*Exercise brief*:
Exactly the lines from the start of the data below through the line that contains "sea.data.materials[0] = m; M['sea_water'] = m" are to be copied, with pictures left out.
### Given data
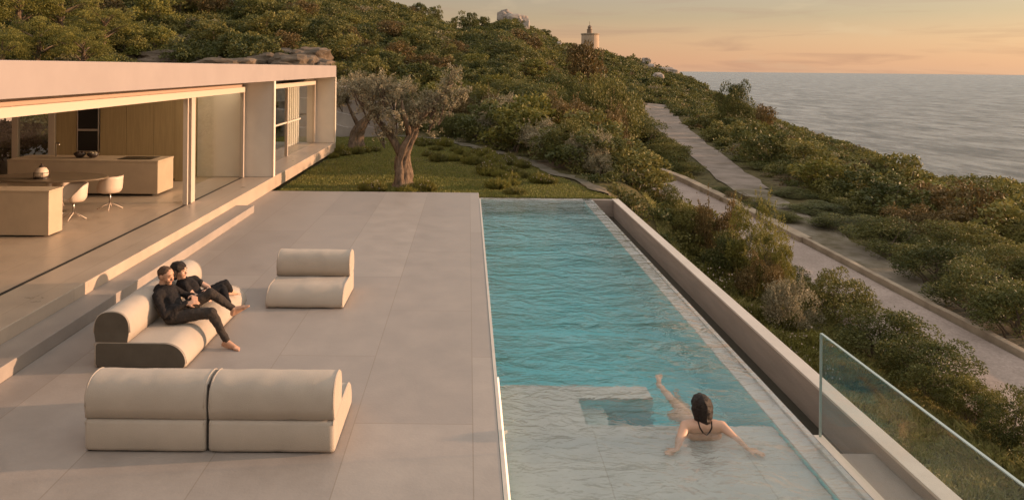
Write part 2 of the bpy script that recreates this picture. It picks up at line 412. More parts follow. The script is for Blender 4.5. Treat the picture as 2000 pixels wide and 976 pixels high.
t.links.new(n.outputs[0], bp.inputs['Height']); t.links.new(bp.outputs[0], b.inputs['Normal'])
mxs = t.nodes.new('ShaderNodeMix'); mxs.data_type = 'RGBA'; mxs.inputs[6].default_value = (.05, .08, .105, 1); mxs.inputs[7].default_value = (.34, .37, .375, 1)
rrs = t.nodes.new('ShaderNodeMapRange'); rrs.inputs[1].default_value = .40; rrs.inputs[2].default_value = .62
t.links.new(n.outputs[0], rrs.inputs[0]); t.links.new(rrs.outputs[0], mxs.inputs[0]); t.links.new(mxs.outputs[2], b.inputs['Base Color'])
sea.data.materials[0] = m; M['sea_water'] = m

# ------------------------------------------------------------------ terrace, pool
PX0, PX1 = .33, 3.18       # water from deck edge to infinity edge
PY0, PY1 = 2.0, 18.1
DECK_Y1 = 19.0
o = boxo('terrace', (-6.6, .30, -8, DECK_Y1, -.45, 0), 'terrace', bevel=.008); tag(o, kind='structure')
pool = empty('swimming_pool', (1.7, 10, 0), 'long turquoise infinity pool with a pale stone ledge along the right of the terrace', 'swimming pool')
DZ = -1.45; SZ = -.20
boxo('pool_floor', (.30, 3.17, PY0, PY1 + .25, DZ - .2, DZ), 'pool_deep', pool, bevel=0)
boxo('side_wall', (.302, .33, PY0, PY1 + .1, DZ, -.004), 'pool_deep', pool, bevel=0)
boxo('coping', (.303, .337, PY0, PY1 + .1, -.003, .003), 'wall_cap', pool, bevel=0)
boxo('shelf_core', (2.945, 3.118, PY0, PY1 - .03, DZ + .002, -.12), 'pool_deep', pool, bevel=0)
boxo('underwater_shelf', (2.94, 3.118, PY0, PY1 - .03, -.118, -.08), 'pool_stone', pool, bevel=.004)
boxo('infinity_edge', (3.12, 3.172, PY0, PY1 + .25, DZ + .002, -.022), 'pool_stone', pool, bevel=.004)
boxo('edge_kerb', (3.174, 3.26, PY0, 6.54, DZ + .002, -.012), 'wall_cap', pool, bevel=.004)
boxo('end_wall', (.334, 2.936, PY1 - .02, PY1 + .25, DZ + .002, -.03), 'pool_stone', pool, bevel=.006)
# shallow ledge with the notch of steps cut out of it
for a_, b_, c_, d_ in ((.334, 2.936, PY0, 6.85), (.334, 1.16, 6.851, 7.68), (1.161, 1.93, 7.40, 7.68)):
    boxo('ledge_core', (a_, b_, c_, d_, DZ + .003, SZ - .05), 'pool_deep', pool, bevel=0)
    boxo('shallow_ledge', (a_, b_, c_, d_, SZ - .048, SZ), 'pool_stone', pool, bevel=0)
for i, (xa, xb) in enumerate([(1.163, 1.42), (1.423, 1.68), (1.683, 1.93)]):
    boxo('step', (xa, xb, 6.853, 7.397, DZ + .004, -.42 - .27 * i), 'pool_stone', pool, bevel=.005)
# LED line under the deck edge along the shallow part
m = bpy.data.materials.new('led'); m.use_nodes = True
e = m.node_tree.nodes['Principled BSDF']; e.inputs['Emission Color'].default_value = (1, .52, .22, 1); e.inputs['Emission Strength'].default_value = 1.2
M['led'] = m
o = boxo('light_strip', (.3375, .354, PY0, 7.66, -.05, .002), 'led', pool, bevel=0); o['label'] = 'glowing warm light strip along the shallow end'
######
*In response*:
Write part 2 of the bpy script that recreates this picture. It picks up at line 412. More parts follow. The script is for Blender 4.5. Treat the picture as 2000 pixels wide and 976 pixels high.
t.links.new(n.outputs[0], bp.inputs['Height']); t.links.new(bp.outputs[0], b.inputs['Normal'])
mxs = t.nodes.new('ShaderNodeMix'); mxs.data_type = 'RGBA'; mxs.inputs[6].default_value = (.05, .08, .105, 1); mxs.inputs[7].default_value = (.34, .37, .375, 1)
rrs = t.nodes.new('ShaderNodeMapRange'); rrs.inputs[1].default_value = .40; rrs.inputs[2].default_value = .62
t.links.new(n.outputs[0], rrs.inputs[0]); t.links.new(rrs.outputs[0], mxs.inputs[0]); t.links.new(mxs.outputs[2], b.inputs['Base Color'])
sea.data.materials[0] = m; M['sea_water'] = m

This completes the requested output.